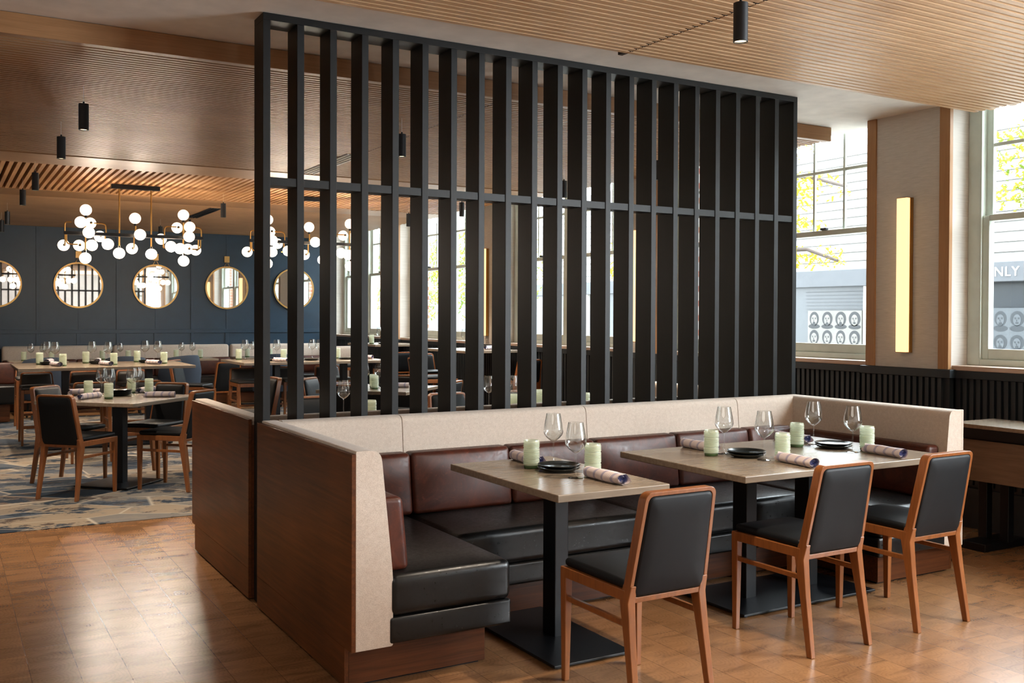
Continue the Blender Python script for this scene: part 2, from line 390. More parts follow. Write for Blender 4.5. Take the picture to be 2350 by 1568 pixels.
# wainscot
m = MB()
y = YN
while y < YB:
    pil = any(a+.03 < y < b-.03 for a, b in piers); x0 = XP-.012 if pil else XP+.055
    m.box(x0, x0+.10, y, y+.030, .30, 1.045); y += .052
for a, b in piers: m.box(XP+.01, 6.31, a, b, 0, 1.045)
m.box(XP+.075, 6.31, YN, YB, 0, 1.045)
wn = struct('trim_2', m, 'paint_dark')
m = MB()
for a, b in piers: m.box(XP-.035, 6.32, a-.035, b+.035, 1.045, 1.105)
for a, b in BAYS: m.box(XP+.03, 6.32, a+.03, b-.03, 1.045, 1.10)
struct('trim_3', m, 'paint_dark', bevel=.004, seg=1)
m = MB()
for a, b in piers: m.box(XP-.02, 6.3, a-.02, b+.02, 0, .28)
m.box(XP+.05, 6.3, YN, YB, 0, .28)
struct('baseboard_right', m, 'paint_dark')
# oak strips on both edges of every pilaster
k = 3
for a, b in piers[1:-1]:
    k += 1
    m = MB().box(XP-.012, XP+.025, a-.002, a+.084, 1.105, ZW).box(XP-.012, XP+.025, b-.084, b+.002, 1.105, ZW)
    struct('trim_%d' % k, m, 'trim_oak', bevel=.003, seg=1)
    m = MB().box(XP, XP+.03, a+.083, b-.083, 1.105, ZW)
    m.build('wallcovering_panel', 'wallcovering', wr)
# windows
def window(n, a, b):
    # frame with centre mullion, in each half: upper sash with bars, lower sash
    zb, zt, zm, mid = 1.135, 3.30, 2.18, (a+b)/2
    f = MB().box(XG-.06, XG+.10, a, a+.10, zb, zt).box(XG-.06, XG+.10, b-.10, b, zb, zt).box(XG-.06, XG+.10, mid-.09, mid+.09, zb, zt).box(XG-.06, XG+.10, a+.10, mid-.09, zb, zb+.045).box(XG-.06, XG+.10, mid+.09, b-.10, zb, zb+.045)
    for q in (a+.10, b-.10): f.box(XG-.07, XG-.061, min(q, q+(.012 if q < mid else -.012)), max(q, q+(.012 if q < mid else -.012)), zb+.05, zt)
    fr = struct('window_%d' % n, f, 'frame_paint', bevel=.004, seg=1)
    for h0, h1 in ((a+.10, mid-.09), (mid+.09, b-.10)):
        lo = MB().box(XG-.035, XG, h0, h0+.05, zb+.045, zm+.02).box(XG-.035, XG, h1-.05, h1, zb+.045, zm+.02).box(XG-.035, XG, h0+.05, h1-.05, zb+.045, zb+.12).box(XG-.034, XG-.001, h0+.05, h1-.05, zm-.02, zm+.025)
        lo = lo.build('lower_sash', 'frame_paint', fr, bevel=.003, seg=1)
        up = MB().box(XG+.005, XG+.04, h0, h0+.05, zm-.02, zt).box(XG+.005, XG+.04, h1-.05, h1, zm-.02, zt).box(XG+.006, XG+.039, h0+.05, h1-.05, zm-.02, zm+.025).box(XG+.005, XG+.04, h0+.05, h1-.05, zt-.08, zt)
        for t in (1, 2): yy = h0+.05+(h1-h0-.10)*t/3; up.box(XG+.012, XG+.034, yy-.011, yy+.011, zm+.025, zt-.08)
        up.box(XG+.014, XG+.032, h0+.05, h1-.05, 2.69, 2.715)
        up = up.build('upper_sash', 'frame_paint', fr, bevel=.002, seg=1)
        MB().box(XG-.02, XG-.016, h0+.05, h1-.05, zb+.12, zm-.02).build('pane', 'pane_glass', lo)
        MB().box(XG+.02, XG+.024, h0+.05, h1-.05, zm+.025, zt-.08).build('pane', 'pane_glass', up)
        MB().box(XG-.055, XG-.02, (h0+h1)/2-.03, (h0+h1)/2+.03, zm+.025, zm+.045).build('sash_lock', 'black_metal', lo, bevel=.004)
    MB().box(XP+.03, XG-.03, a-.03, b+.03, 1.10, 1.135).build('window_stool', 'stool_wood', fr, bevel=.006)
for i, (a, b) in enumerate(BAYS[::-1]): window(i+1, a, b)

# slatted oak ceilings, all their undersides in one plane
def slats(name, x0, x1, y0, y1, along, pitch, w, d, mat, gaps=(), parent=None):
    m = MB(); lo, hi = (y0, y1) if along == 'x' else (x0, x1); n = int((hi-lo)/pitch)
    for i in range(n):
        t = lo+i*pitch
        if along == 'x':
            e = x1+(0 if i % 3 else .03)
            xs = [x0]+[q for g in gaps for q in (g-.004, g+.004)]+[e]
            for a, b in zip(xs[::2], xs[1::2]): m.box(a, b, t, t+w, ZS, ZS+d)
        else: m.box(t, t+w, y0, y1, ZS, ZS+d)
    return struct(name, m, mat)
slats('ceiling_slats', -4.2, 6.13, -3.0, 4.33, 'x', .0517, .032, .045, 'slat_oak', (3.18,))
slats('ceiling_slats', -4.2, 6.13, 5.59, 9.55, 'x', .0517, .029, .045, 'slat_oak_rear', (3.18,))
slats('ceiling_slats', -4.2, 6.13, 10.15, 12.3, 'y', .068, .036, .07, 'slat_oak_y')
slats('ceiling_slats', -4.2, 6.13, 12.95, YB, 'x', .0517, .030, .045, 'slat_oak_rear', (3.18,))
struct('ceiling_backing', MB().box(-4.2, 6.10, -3.0, 4.31, ZS+.045, ZW-.005), 'groove')
struct('ceiling_backing', MB().box(-4.2, 6.10, 5.56, 9.6, ZS+.045, ZW-.005).box(-4.2, 6.1, 12.9, YB, ZS+.045, ZW-.005), 'batten')
struct('ceiling_backing', MB().box(-4.2, 6.10, 9.6, 12.9, ZS+.07, ZW-.005), 'batten')
m = MB()
for y0, y1 in ((-3, 4.33), (5.59, 9.55), (12.95, YB)): m.box(3.166, 3.194, y0, y1, ZS+.003, ZS+.05)
struct('ceiling_battens', m, 'batten')
struct('trim_20', MB().box(-4.2, 6.162, 5.55, 5.588, ZS-.002, ZW-.002), 'band_oak', bevel=.003, seg=1)
struct('trim_21', MB().box(-4.2, 6.13, 9.55, 10.15, ZS-.004, ZW-.01), 'band_oak')
struct('trim_22', MB().box(-4.2, 6.13, 12.3, 12.95, ZS-.004, ZW-.01), 'band_oak')

# slot air diffusers set in the rear slat ceiling
def diffuser(x, y0, y1, label):
    t = thing('air_diffuser', label, 'air vent', (x, (y0+y1)/2, ZS-.006), 0); h = (y1-y0)/2
    MB().box(-.075, .075, -h, h, .004, .03).build('backing', 'black_metal', t)
    for i in range(4): MB().box(-.072+.042*i, -.054+.042*i, -h, h, -.004, .006).build('blade', 'paint_white' if y0 < 10 else 'canister', t)
diffuser(3.14, 8.15, 9.45, 'white linear slot air vent in the middle slatted ceiling panel')
diffuser(3.14, 13.2, 14.6, 'dark linear slot air vent above the far chandelier corner')

# ------------------------------------------------------------------ tall slatted screen
sc = thing('slatted_screen', 'tall black wooden slatted room divider behind the front booth', 'room divider', (0, 0, 0))
PX = [1.40+.17476*i for i in range(22)]
for i, x in enumerate(PX): MB().box(x, x+.037, 4.90, 5.06, 0, 2.951).build('post', 'ebony', sc, bevel=.0015, seg=1)
MB().box(1.40, PX[-1]+.037, 4.90, 5.06, 2.951, 2.987).build('top_rail', 'ebony', sc, bevel=.0015, seg=1)
for a, b in zip(PX[:-1], PX[1:]): MB().box(a+.037, b, 4.906, 5.01, 2.126, 2.168).build('cross_rail', 'ebony', sc, bevel=.001, seg=1)

# ------------------------------------------------------------------ booths either side of the screen
def booth(label, mirror):
    t = thing('banquette', label, 'booth seat', (0, 0, 0))
    f = lambda y: 9.96-y if mirror else y
    def bx(x0, x1, y0, y1, z0, z1): y0, y1 = sorted((f(y0), f(y1))); return (x0, x1, y0, y1, z0, z1)
    X0, X1, YE, YBk = 1.371, 5.09, 3.59, 4.90
    # timber carcass: side panels, back panel, plinth
    for x, q in ((X0, 0), (X1-.018, .03)):
        MB().box(*bx(x, x+.018, YE+q, YBk, .165, .935)).box(*bx(x, x+.018, YE+.077, YBk, .012, .165)).build('side_panel', 'walnut', t, bevel=.0015, seg=1)
    MB().box(*bx(X0+.018, X1-.018, YBk-.018, YBk, .012, .905)).build('back_panel', 'walnut_x', t)
    MB().box(*bx(X0+.018, 2.0, 3.667, 4.75, .012, .172)).box(*bx(2.0, 4.46, 4.18, 4.75, .012, .172)).box(*bx(4.46, X1-.018, 3.667, 4.75, .012, .172)).build('plinth', 'walnut_x', t, bevel=.002, seg=1)
    MB().box(*bx(X0+.03, 1.98, 3.69, 4.75, 0, .012)).box(*bx(4.48, X1-.03, 3.69, 4.75, 0, .012)).box(*bx(1.98, 4.48, 4.21, 4.8, 0, .012)).build('toe_kick', 'black_metal', t)
    # upholstered arms: profile in x-z, tapering to the top
    def arm(s):
        xo = X0+.019 if s > 0 else X1-.019
        pr = rpoly([(xo, .165), (xo+s*.157, .165), (xo+s*.157, .44), (xo+s*.105, .945), (xo, .945)], [.002, .01, .05, .045, .006], 6)
        return MB().prism(pr, 'y', *sorted((f(YE+.004), f(YBk-.02)))).build('arm_upholstery', 'beige_fabric', t, bevel=.008, seg=3, smooth=True)
    arm(1); arm(-1)
    MB().box(*bx(X1-.019, X1, YE+.004, YE+.029, .165, .945)).build('arm_upholstery', 'beige_fabric', t, bevel=.004)
    # upholstered back, four segments, the same profile
    ex = [X0+.10, 2.108, 3.28, 4.466, X1-.10]
    for a, b in zip(ex[:-1], ex[1:]):
        pr = rpoly([(YBk-.019, .40), (YBk-.165, .40), (YBk-.112, .945), (YBk-.019, .945)], [.005, .02, .05, .012], 6)
        pr = [(f(y), z) for y, z in pr]
        MB().prism(pr, 'x', a+.001, b-.001).build('back_upholstery', 'beige_fabric', t, bevel=.014, seg=3, smooth=True)
    # black leather seat: thick top cushions over a thinner valance
    cz = [(1.532, 2.085, 3.585, 4.74), (2.087, 3.20, 4.09, 4.74), (3.203, 4.37, 4.09, 4.74), (4.373, 4.928, 3.585, 4.74)]
    for x0, x1, y0, y1 in cz:
        MB().rbox(*bx(x0, x1, y0, y1, .278, .446), .032, .012, paxes='z').build('seat_cushion', 'black_leather', t, smooth=True, ang=80)
    for x0, x1, y0, y1 in cz:
        MB().rbox(*bx(x0, x1, y0+.004, y1, .173, .279), .012, .003, paxes='xy').build('seat_valance', 'black_leather', t, smooth=True, ang=80)
    # brown leather lumbar cushions
    cu = [1.66, 2.098, 2.686, 3.252, 3.85, 4.434, 4.82]
    for a, b in zip(cu[:-1], cu[1:]):
        m = MB().rbox(a+.002, b-.002, 4.615, 4.725, .452, .765, .024, .014, n=5, m=7, paxes='y')
        m.v = [(x, y+(z-.45)*.13-.012, z) for x, y, z in m.v]
        m.v = [(x, f(y), z) for x, y, z in m.v]
        if mirror: m.f = [q[::-1] for q in m.f]
        m.build('lumbar_cushion', 'brown_leather', t, smooth=True, ang=80)
    for s, ys in ((1, (3.64, 4.61)), (-1, (3.64, 4.10, 4.61))):
        for a, b in zip(ys[:-1], ys[1:]):
            x0 = 1.545 if s > 0 else 4.915
            m = MB().rbox(-.05, .05, a+.002, b-.002, .446, .745, .024, .010, n=5, m=7, paxes='x')
            m.v = [(x0+s*(.045+x-(z-.45)*.10), f(y), z) for x, y, z in m.v]
            if mirror != (s < 0): m.f = [q[::-1] for q in m.f]
            m.build('lumbar_cushion', 'brown_leather', t, smooth=True, ang=80)
    return t
booth('front U-shaped booth seat with black leather seat, brown lumbar cushions and beige back', False)
booth('rear booth seat behind the slatted screen, back to back with the front one', True)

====

> [Given request]:
Retype exactly, and only, the lines from the one containing "4.33, 'x', .0517, .032, .045, 'slat_oak', (3.18,))" through the one containing "12.3, 'y', .068, .036, .07, 'slat_oak_y')", both included.

> [Result of this exercise]:
slats('ceiling_slats', -4.2, 6.13, -3.0, 4.33, 'x', .0517, .032, .045, 'slat_oak', (3.18,))
slats('ceiling_slats', -4.2, 6.13, 5.59, 9.55, 'x', .0517, .029, .045, 'slat_oak_rear', (3.18,))
slats('ceiling_slats', -4.2, 6.13, 10.15, 12.3, 'y', .068, .036, .07, 'slat_oak_y')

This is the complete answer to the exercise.